El tiempo cambia sus leyes y decide extenderse para que esté con ellas. Son tan luminosas que todo lo que puedo hacer es mirar y esperar que algo de su luz me alcance. Esto no lo quiero enfocar en un tono romántico, pero son personas tan hermosas que no puedes apartar la mirada.

“Mira, aquí está el libro de mi papá”, le dije a Diana hace algunos años cuando fuimos a la biblioteca Ricardo Garibay. Ella decidió tomar un libro de una autor estatal y pasamos toda la tarde leyendo. Cruzamos pocas palabras, mientras seguramente las dos pensábamos que, si existía un paraíso, sería algo como eso.

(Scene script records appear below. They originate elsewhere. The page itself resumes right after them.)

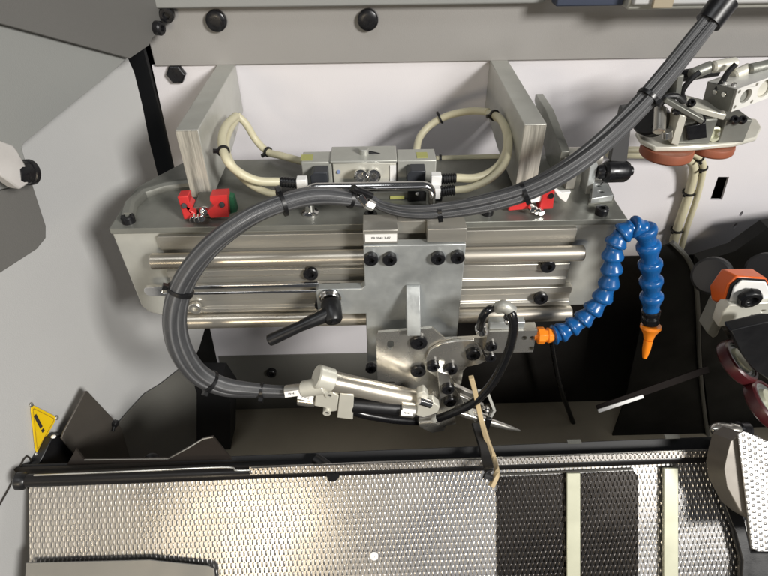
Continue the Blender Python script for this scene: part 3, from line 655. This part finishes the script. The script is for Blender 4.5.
cable('straight beige cable lying behind the valve below the right loop, lower one', ((436, 164, .58), (470, 163.5, .58), (500, 163, .58)), .0034)
cable('beige cable in the vertical pair on the right wall, left one', ((608, 153, .66), (640, 154, .665), (672, 155, .665), (688, 159, .67), (694, 170, .675), (688, 196, .68), (678, 226, .68), (670, 256, .68), (664, 285, .68)), .0062, (.62, .78))
cable('beige cable in the vertical pair on the right wall, right one', ((610, 150, .655), (644, 150, .66), (680, 151, .66), (697, 156, .665), (703, 168, .67), (697, 197, .675), (687, 227, .675), (679, 256, .675), (672, 285, .675)), .0042, (.42, .5))

# ================================================================== RED CLAMPS
def redclamp(pl, Y, label, mirror=False):
    t = thing('red_clamp', label, 'clamp', P(*pl['c'], Y), 'red shock clamps at the bracket feet')
    for poly in pl['p']: MB().prism([P(u, v, Y) for u, v in poly], (0, .012, 0)).build('jaw', M_red, t, bev=.001)
    for u, v in pl['s']: MB().cyl(P(u, v, Y-.001), P(u, v, Y-.001)+Vector((.001, -.006, 0)), .0032).build('screw', M_chrome, t)
    for u, v in pl['b']: MB().cyl(P(u, v, Y+.004), P(u, v, Y-.0015), .0026).build('pin', M_oxide, t)
    return t
t = redclamp({'c': (203, 215), 'p': [((177, 197), (188, 196), (189, 203), (193, 207), (190, 211), (196, 214), (195, 218), (184, 220)), ((210, 196), (227, 195), (229, 217), (211, 218), (207, 212), (214, 206), (210, 201))], 's': ((193.5, 217), (198, 217), (202, 216)), 'b': ((184, 206), (222, 205))}, .461, 'red clamp pair at the foot of the left bracket')
MB().box(P(193, 205, .47).x, P(213, 205, .47).x, .468, .497, ZT+.0003, ZT+.012).build('foot_block', M_alug, t, bev=.0008)
MB().prism([P(u, v, .468) for u, v in ((228, 196), (233, 198), (237, 212), (230, 214))], (0, .008, 0)).build('green_strip', M_green, t)
MB().ball(P(204, 211, .463), .0045).build('ball_screw', M_chrome, t)
t = redclamp({'c': (530, 205), 'p': [((509, 205), (522, 201), (531, 203), (530, 209), (508, 211)), ((543, 190), (550, 187), (555, 190), (553, 209), (538, 210), (541, 202))], 's': ((531, 207), (535, 209), (539, 210)), 'b': ((551, 196),)}, .466, 'red clamp pair with a white lip at the foot of the right bracket')
MB().prism([P(u, v, .468) for u, v in ((524, 200), (532, 196), (534, 191), (541, 190), (544, 199), (540, 202), (527, 204))], (0, .008, 0)).build('white_lip', M_white, t, bev=.001)
MB().prism([P(u, v, .475) for u, v in ((552, 188), (562, 193), (571, 192), (566, 203), (560, 199))], (0, .005, 0)).build('white_tab', M_white, t, bev=.0006)

# ================================================================== RIGHT: KNOB, ANGLE BRACKET
t = thing('angle_bracket', 'silver angle bracket with two holes on the right end of the beam', 'angle bracket', PZ(600, 205, ZT))
MB().prism([P(u, v, .50) for u, v in ((583, 206), (586, 190), (590, 165), (594, 158), (598, 165), (594, 186), (593, 203))], (0, .02, 0)).build('upright', M_plate, t, bev=.0008)
f0 = [PZ(u, v, ZT+.006) for u, v in ((590, 204), (592, 187), (604, 185), (612, 201))]
fc = sum(f0, Vector())/4
MB().prismh(f0, [circ(fc+Vector((-.002, -.006, 0)), .003, (1, 0, 0), (0, 1, 0)), circ(fc+Vector((-.001, .006, 0)), .003, (1, 0, 0), (0, 1, 0))], (0, 0, .006)).build('foot', M_plate, t, bev=.0006)
MB().prism([PZ(u, v, ZT+.0003) for u, v in ((588, 205), (590, 186), (605, 184), (613, 202))], (0, 0, .0055)).build('base_pad', M_alug, t)
MB().box(P(567, 180, .51).x, P(576, 180, .51).x, .51, .53, ZT+.0002, P(570, 166, .51).z).build('small_post', M_alub, t, bev=.0006)
t = thing('indexing_knob', 'black knob with an upright grey lever right of the hose', 'knob', P(616, 170, .50))
a, b = P(597, 172, .50), P(632, 171, .50)
L = (b-a).length
MB().lathe(a, b-a, [(0, .006), (.003, .0072), (.006, .0072), (.0065, .009), (.009, .0108), (L-.008, .0108), (L-.004, .0085), (L-.003, .005), (L, .0045)], 26).build('knob_body', M_oxide, t)
MB().prism([P(u, v, .50) for u, v in ((610, 162), (616, 130), (622, 108), (634, 106), (631, 130), (627, 163))], (0, .008, 0)).build('lever', mat('charcoal_lever', (.07, .07, .072), .45), t, bev=.0012)

# ================================================================== GRIPPER TOP RIGHT
gr = thing('gripper_head', 'gripper head with a twin-bore silver cylinder block above brown suction pads', 'gripper', P(700, 140, .55))
YG = .55
G = lambda u, v, Y=YG: P(u, v, Y)
zg = G(690, 138).z
gb = [PZ(u, v, zg) for u, v in ((636, 132), (640, 126), (655, 122), (735, 116), (757, 119), (762, 127), (757, 137), (735, 143), (690, 147), (655, 147), (641, 140))]
MB().prism(gb, (0, 0, -.005)).build('base_plate', M_cream, gr, bev=.0015)
for u, v, r, hgt in ((668, 146, .0262, .011), (713, 143, .022, .009)):
    c = PZ(u, v, zg-.0055); MB().lathe(c, (0, 0, -1), [(0, r*.97), (hgt*.3, r), (hgt*.8, r), (hgt, r*.93), (hgt, r*.5)], 36).build('suction_pad', M_brown, gr, bev=.0006)
MB().box(G(683, 125, .535).x, G(716, 125, .535).x, .535, .565, zg+.0002, zg+.026).build('grip_block', M_alug, gr, bev=.001)
MB().box(G(726, 125, .535).x, G(752, 125, .535).x, .537, .565, zg+.0002, zg+.024).build('grip_block', M_alug, gr, bev=.001)
MB().prism([G(u, v, .53) for u, v in ((671, 144), (680, 115), (687, 116), (678, 146))], (0, .02, 0)).build('front_strut', M_cream, gr, bev=.0008)
for u in (712, 723): MB().lathe(G(u, 133, .545), (0, -1, .2), [(0, .0075), (.006, .0075), (.0065, .0065), (.0065, .005), (.002, .004)], 24).build('ring', M_strip if u < 720 else M_white, gr)
MB().cyl(G(648, 118, .55), G(654, 121, .56), .017).build('round_body', M_black, gr)
MB().cyl(G(659, 132, .53), G(660, 108, .55), .006).cyl(G(667, 138, .53), G(667, 131, .53), .005).build('piston', M_sheet, gr)
MB().obox(G(664, 98, .54), G(702, 120, .53), .012, .005).build('slanted_arm', M_alug, gr, bev=.001)
MB().obox(G(683, 102, .56), G(722, 112, .55), .03, .006).build('mid_plate', M_cream, gr, bev=.001)
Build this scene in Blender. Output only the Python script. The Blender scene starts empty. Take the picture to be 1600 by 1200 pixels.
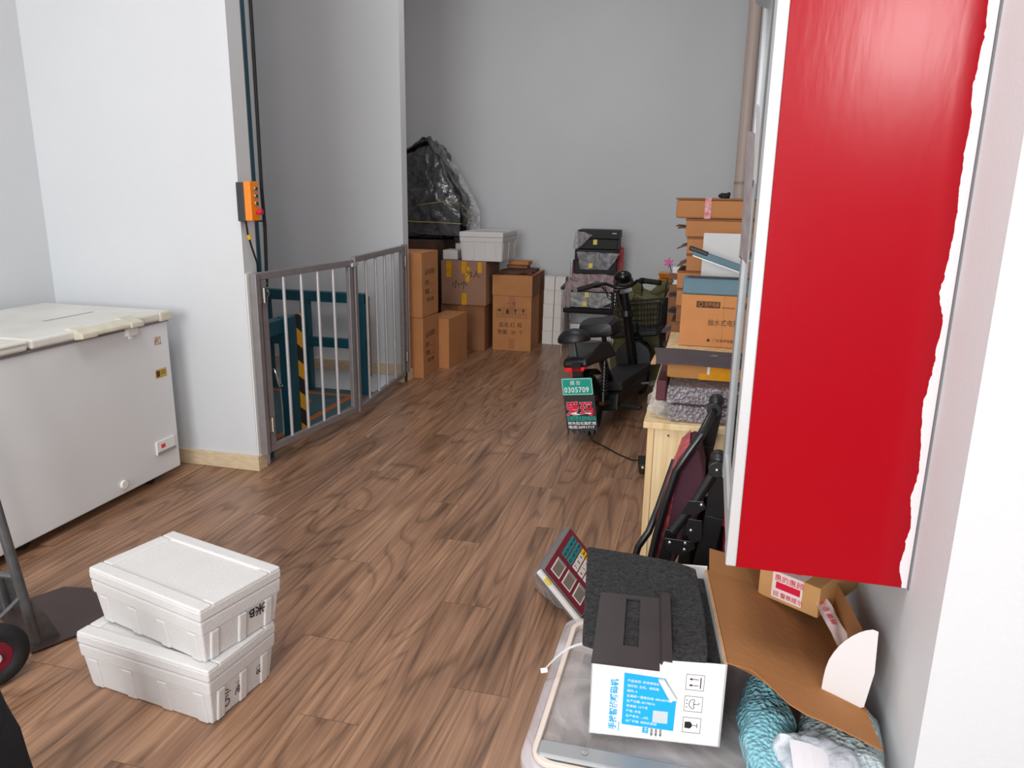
import bpy, bmesh, math, random
from mathutils import Vector, Matrix, Euler, noise
random.seed(7)
C = bpy.context.scene.collection
sc = bpy.context.scene
R = math.radians
# ------------------------------------------------------------------ camera, light, exposure
cam_d = bpy.data.cameras.new('camera'); cam = bpy.data.objects.new('camera', cam_d); C.objects.link(cam)
cam.matrix_world = Matrix(((0.96821, -0.07562, 0.23845, 0.0), (0.24965, 0.23530, -0.93931, 0.0), (0.01492, 0.96898, 0.24669, 1.5), (0, 0, 0, 1)))
cam_d.sensor_width = 36; cam_d.lens = 1181 / 1600 * 36; cam_d.clip_start = 0.02; cam_d.clip_end = 100
sc.camera = cam
sc.view_settings.view_transform = 'Standard'; sc.view_settings.look = 'None'
sc.view_settings.gamma = 1; sc.view_settings.exposure = 0.17; sc.view_settings.use_curve_mapping = False
w = bpy.data.worlds.new('daylight'); sc.world = w; w.use_nodes = True
w.node_tree.nodes['Background'].inputs[0].default_value = (0.95, 0.97, 1.0, 1); w.node_tree.nodes['Background'].inputs[1].default_value = 1.0

def area(name, loc, rot, sx, sy, power, col, spread=180):
    l = bpy.data.lights.new(name, 'AREA'); l.shape = 'RECTANGLE'; l.size = sx; l.size_y = sy; l.energy = power; l.color = col; l.spread = R(spread)
    o = bpy.data.objects.new(name, l); C.objects.link(o); o.location = loc; o.rotation_euler = rot
    return o
# daylight coming in through the glazed shopfront behind the camera (facing +Y)
area('shopfront_daylight', (-1.3, -3.05, 2.05), (R(90), 0, 0), 2.2, 2.1, 168, (0.97, 0.99, 0.99))
area('shop_ceiling_light', (-1.1, 0.9, 4.12), (0, 0, 0), 1.3, 1.3, 50, (1.0, 0.985, 0.965))
area('high_window_daylight', (1.2, -3.05, 2.6), (R(90), 0, 0), .6, .7, 48, (1.0, 0.90, 0.90))
area('back_fill_light', (-1.2, 5.2, 4.1), (0, 0, 0), 1.2, 0.6, 22, (1.0, 0.94, 0.93))  # unseen fill lamp, added to brighten the back wall

# ------------------------------------------------------------------ materials
MATS = {}
def s2l(c):
    return tuple(((x / 255) / 12.92 if x <= 10.3 else ((x / 255 + .055) / 1.055) ** 2.4) for x in c) + (1,)
def mat(name, rgb, rough=.6, metal=0., var=0., vscale=8., bump=0., bscale=40., alpha=None, trans=0., coat=0., stretch=(1, 1, 1), spec=.5, vor=False, rgb2=None):
    if name in MATS: return MATS[name]
    m = bpy.data.materials.new(name); m.use_nodes = True; nt = m.node_tree; N = nt.nodes; L = nt.links
    b = N['Principled BSDF']; col = s2l(rgb)
    b.inputs['Base Color'].default_value = col; b.inputs['Roughness'].default_value = rough; b.inputs['Metallic'].default_value = metal
    b.inputs['Specular IOR Level'].default_value = spec; b.inputs['Coat Weight'].default_value = coat
    b.inputs['Transmission Weight'].default_value = trans
    if alpha is not None: b.inputs['Alpha'].default_value = alpha
    tc = N.new('ShaderNodeTexCoord'); mp = N.new('ShaderNodeMapping'); L.new(tc.outputs['Object'], mp.inputs[0]); mp.inputs['Scale'].default_value = stretch
    if var > 0 or rgb2:
        n = N.new('ShaderNodeTexNoise'); n.inputs['Scale'].default_value = vscale; n.inputs['Detail'].default_value = 5; L.new(mp.outputs[0], n.inputs['Vector'])
        r = N.new('ShaderNodeValToRGB'); L.new(n.outputs[0], r.inputs[0]); L.new(r.outputs[0], b.inputs['Base Color'])
        r.color_ramp.elements[0].position = .3; r.color_ramp.elements[1].position = .7
        c2 = s2l(rgb2) if rgb2 else tuple(min(1, x * (1 + var)) for x in col[:3]) + (1,)
        c1 = col if rgb2 else tuple(x * (1 - var) for x in col[:3]) + (1,)
        r.color_ramp.elements[0].color = c1; r.color_ramp.elements[1].color = c2
    if bump > 0:
        if vor: t = N.new('ShaderNodeTexVoronoi'); o = t.outputs['Distance']
        else: t = N.new('ShaderNodeTexNoise'); t.inputs['Detail'].default_value = 4; o = t.outputs[0]
        t.inputs['Scale'].default_value = bscale; L.new(mp.outputs[0], t.inputs['Vector'])
        bp = N.new('ShaderNodeBump'); bp.inputs['Strength'].default_value = bump; bp.inputs['Distance'].default_value = .01
        L.new(o, bp.inputs['Height']); L.new(bp.outputs[0], b.inputs['Normal'])
    MATS[name] = m
    return m

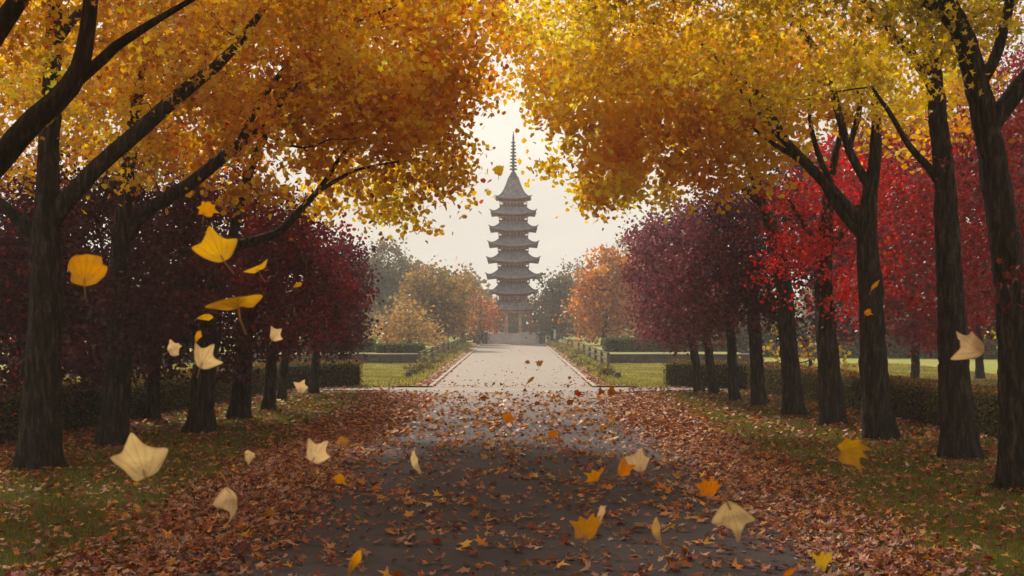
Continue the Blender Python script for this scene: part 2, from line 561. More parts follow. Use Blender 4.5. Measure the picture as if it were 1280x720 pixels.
def make_trunk(parent, base, path, rad, rng, n=56, name='trunk', flare=True, step=0.09):
    p, r = smooth_path(path, rad, step)
    m = len(p)
    ang = np.linspace(0, 2*math.pi, n, endpoint=False)
    s = rng.uniform(0, 10, 6)
    bumps = np.ones((m, n))
    knots = [(rng.uniform(.4, 5), rng.uniform(0, 6.28), rng.uniform(.08, .22)) for _ in range(7)] if flare else []
    zz = p[:, 2] - path[0][2]
    for i in range(m):
        z = zz[i]
        b = 1 + 0.06*np.sin(ang*3+s[0]+z*0.9) + 0.045*np.sin(ang*5+s[1]-z*1.6) + 0.028*np.sin(ang*9+s[2]+z*5) + sum(a_*math.exp(-((z-z_)/.12)**2)*np.exp(-(((ang-g_+3.14159)%6.28318-3.14159)/.5)**2) for z_, g_, a_ in knots)
        if flare:
            fl = math.exp(-max(z, 0)/0.22)
            b = b * (1 + fl*(0.22 + 0.26*np.sin(ang*4+s[3])*1.0 + 0.14*np.sin(ang*7+s[4])))
        if n > 30:
            q = ang*11 + 1.4*np.sin(z*2.3+s[1]+ang*2) + .8*np.sin(z*7+s[2]+ang*3)
            b = b + .035*np.abs(np.sin(q)) * (1 + .5*np.sin(z*9+ang*5+s[5])) + .012*np.sin(ang*23+z*17)
        bumps[i] = b + rng.normal(0, 0.010, n)
    # knots
    p = p + rng.normal(0, 0.006, p.shape)
    v, f = tube_geo(p - np.array(base), r, n, bumps)
    mb = MB(); mb.add(v, f, 0, True)
    o = mb.build(name, M_bark, parent)
    return p, r

def twigs(parent, base, rng, skel, targets, rad=0.02, name='twigs'):
    mb = MB()
    S = np.array(skel); srad = np.full(len(S), rad*2.2)
    targets = np.array(targets)
    d0 = np.array([np.linalg.norm(S - t, axis=1).min() for t in targets])
    for t in targets[d0.argsort()]:              # grow outwards: later twigs fork from earlier ones
        dist = np.linalg.norm(S - t, axis=1)
        d = dist + (S[:, 2] > t[2] + 0.3)*1.5
        q_ = int(d.argmin()); s = S[q_]
        L = dist[q_]
        if L < 0.3 or L > 5: continue
        r0 = min(srad[q_]*.8, rad*(0.5+0.4*L))
        m1 = s + (t-s)*0.33 + rng.normal(0, 0.09*L, 3) + np.array((0, 0, 0.05*L))
        m2 = s + (t-s)*0.68 + rng.normal(0, 0.08*L, 3)
        p, r = smooth_path([s, m1, m2, t], [r0, r0*.75, r0*.5, r0*.25], 0.3)
        v, f = tube_geo(p - np.array(base), r, 5)
        mb.add(v, f, 0, True)
        S = np.vstack([S, p[2:]]); srad = np.concatenate([srad, r[2:]])
    if mb.v:
        return mb.build(name, M_bark, parent)

def pixblobs(lst):
    """(x px, y px, depth, rx px, rz px, ry metres) -> ellipsoids at their real place and size"""
    out = []
    for (x, y, Y, rx, rz, ry) in lst:
        out.append((P(x, y, Y), (rx*Y/F, ry, rz*Y/F)))
    return out

def tree(name, label, cat, group, seed, trunk_px, trunk_w, limbs, blobs, pal, Yb=None, **kw):
    """trunk_px: list of (x,y[,dY]) photograph pixels at the trunk's own distance, widths in px"""
    rng = np.random.default_rng(seed)
    x0, y0 = trunk_px[0][:2]
    Y = Yb or gdist(y0)
    base = P(x0, y0, Y); base[2] = 0
    root = empty(name, base)
    tag(root, label, cat, group)
    path = [P(q[0], q[1], Y + (q[2] if len(q) > 2 else 0)) for q in trunk_px]
    path[0][2] = -0.05
    rad = [w*0.5*Y/F*(.84 if Y > 14 else 1) for w in trunk_w]
    skel, _ = make_trunk(root, base, path, rad, rng)
    sk = [skel[len(skel)//2:]]
    for lp, lw in limbs:
        pth = [P(q[0], q[1], Y + (q[2] if len(q) > 2 else 0)) for q in lp]
        s2, _ = make_trunk(root, base, pth, [w*0.5*Y/F for w in lw], rng, 10, 'limb', False, 0.2)
        sk.append(s2)
    sk = np.vstack(sk)
    ntw = int(kw.pop('ntwigs', 50)*1.8); zfirst = kw.pop('twr', 0.014)
    kw['per_m3'] = kw.get('per_m3', 3) * (1.75 if kw.get('mat') or group == rtrees else 1.1)
    if group == ytrees: kw['gap'] = kw.get('gap', .25) + .09
    if group == ytrees: kw['leaves'] = int(kw['leaves']*1.45); kw['sig'] = (.25, .25, .13); kw['size'] = (kw['size'][0]*1.1, kw['size'][1]*1.32); kw['per_m3'] *= .9
    if kw.get('mat'): kw['leaves'] = int(kw['leaves']*1.4); kw['size'] = (kw['size'][0]*.85, kw['size'][1]*.85)
    if group == ytrees: blobs = [(b[0] + ((10 if b[0] > 641 else -10) if abs(b[0]-641) < 135 and b[1] > 90 else 0), b[1] - (8 if abs(b[0]-641) < 135 and b[1] > 150 else 0), b[2]+(1.5 if b[1] > -60 and b[2] < 24 and b[0] > -60 else .7)) + tuple(b[3:]) for b in blobs]
    cs, o = make_crown(root, base, rng, pixblobs(blobs) if kw.pop('px', True) else blobs, pal, seed=seed*1.37, **kw)
    if ntw:
        sel = cs[rng.permutation(len(cs))[:ntw]]
        twigs(root, base, rng, sk, sel, zfirst, 'branchwork')
    return root

# ================================================================== ground
def sheet(name, x0, x1, y0, y1, z, mat, kind='structure', nx=1, ny=1, zf=None):
    xs = np.linspace(x0, x1, nx+1); ys = np.linspace(y0, y1, ny+1)
    v = [(x, y, z + (zf(x, y) if zf else 0)) for y in ys for x in xs]
    f = [(j*(nx+1)+i, j*(nx+1)+i+1, (j+1)*(nx+1)+i+1, (j+1)*(nx+1)+i) for j in range(ny) for i in range(nx)]
    me = bpy.data.meshes.new(name); me.from_pydata(v, [], f); me.update()
    for p in me.polygons: p.use_smooth = True
    o = link_mesh(name, me, mat)
    o['kind'] = kind
    return o

def poly(name, pts, z, mat, kind='structure'):
    me = bpy.data.meshes.new(name)
    me.from_pydata([(x, y, z) for x, y in pts], [], [tuple(range(len(pts)))]); me.update()
    o = link_mesh(name, me, mat); o['kind'] = kind
    return o

sheet('ground', -420, 420, -60, 420, -0.03, M_ground)
# broken, leaf-strewn edges for the asphalt
def avenue():
    rng = np.random.default_rng(5)
    L, Rr = [], []
    for y in np.arange(-20, 40.2, 0.5):
        L.append((-3.95 + 0.10*math.sin(y*1.1) + rng.normal(0, 0.05), y))
        Rr.append((3.95 + 0.10*math.sin(y*0.9+1) + rng.normal(0, 0.05), y))
    return L + Rr[::-1]
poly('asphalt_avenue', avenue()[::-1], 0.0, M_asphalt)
PW = 2.76
poly('pale_path', [(-PW, 41.2), (PW, 41.2), (PW, 109.2), (-PW, 109.2)], 0.008, M_pale)
rngp = random.Random(8)
poly('cross_path', [(-7.4, 39.8), (-5.2, 39.75)] + [(x*.25, 38.75+.28*math.sin(x*.31)+rngp.uniform(-.16, .16)+max(0, abs(x)*.25-3.4)*.8) for x in range(-18, 19)] + [(5.2, 39.75), (7.4, 39.8), (7.4, 41.2), (PW+1.0, 41.2), (PW, 41.196), (-PW, 41.196), (-PW-1.0, 41.2), (-7.4, 41.2)], 0.004, M_pale)
poly('lawn_left', [(-34, 41.3), (-4.2, 41.3), (-4.2, 61.5), (-34, 61.5)], 0.02, M_lawn)
poly('lawn_right', [(4.2, 41.3), (34, 41.3), (34, 78), (12.52, 78), (12.52, 61.5), (4.2, 61.5)], 0.02, M_lawn)
poly('far_lawn_right', [(34, 38), (90, 38), (90, 90), (34, 90)], 0.02, M_lawn)
poly('verge_left', [(-4.2, 41.25), (-PW-0.16, 41.25), (-PW-0.16, 109), (-4.2, 109)], 0.05, M_verge)
poly('verge_right', [(PW+0.16, 41.25), (4.2, 41.25), (4.2, 109), (PW+0.16, 109)], 0.05, M_verge)
# leaf-strewn strip behind the right hedge
poly('leafy_ground', [(9.5, 36), (40, 28), (40, 47.5), (12, 49.5)], 0.028, M_litterbed)
poly('lawn_behind_pagoda', [(-4.8, 116), (4.8, 116), (4.8, 132), (-4.8, 132)], 0.02, M_lawn)
# terraces
def terrace(name, x0, x1, y0, y1, h):
    mb = MB(); mb.box(x0, x1, y0, y1, -0.2, h)
    o = mb.build(name, M_lawn); o['kind'] = 'structure'
terrace('terrace_left', -60, -4.9, 62.0, 150, 0.46)
terrace('terrace_right', 4.9, 12.5, 62.0, 150, 0.46)
# edging stones of the far path
for s, nm in ((-1, 'kerb_left'), (1, 'kerb_right')):
    mb = MB(); rng = random.Random(3)
    y = 41.3
    while y < 108.5:
        L = rng.uniform(0.8, 1.1)
        xa, xb = s*(PW+0.002), s*(PW+0.15)
        mb.box(min(xa, xb), max(xa, xb), y, y+L-0.015, -0.02, 0.06+rng.uniform(-.01, .01), 0, 0.012)
        y += L
    o = mb.build(nm, M_kerb); o['kind'] = 'structure'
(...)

Encontrar a personas con quienes el rechazo no existe es liberador, sobre todo cuando el mundo privilegia tanto la superficialidad sobre la comunidad.

Hace un rato, Yane me dijo que soy de las pocas personas que decide usar su nombre completo para nombrarla. Me gusta hacerlo, se lee de una manera, pero se escribe de otra. Es un juego secreto que tenemos, donde ella me deja esconderme en su nombre.

A Lulú la conozco desde que tengo cinco años. En una ocasión, después de la clase de teatro en secundaria, ella se subió a la azotea vestida de un árbol hecho de cartón y papel. Nos reíamos tanto que el cielo lo veíamos de colores.

Cuento las historias y las vuelvo a vivir. Sigo aquí sentada con ellas, en silencio. No importa dónde me siente, los asientos ya están ocupados.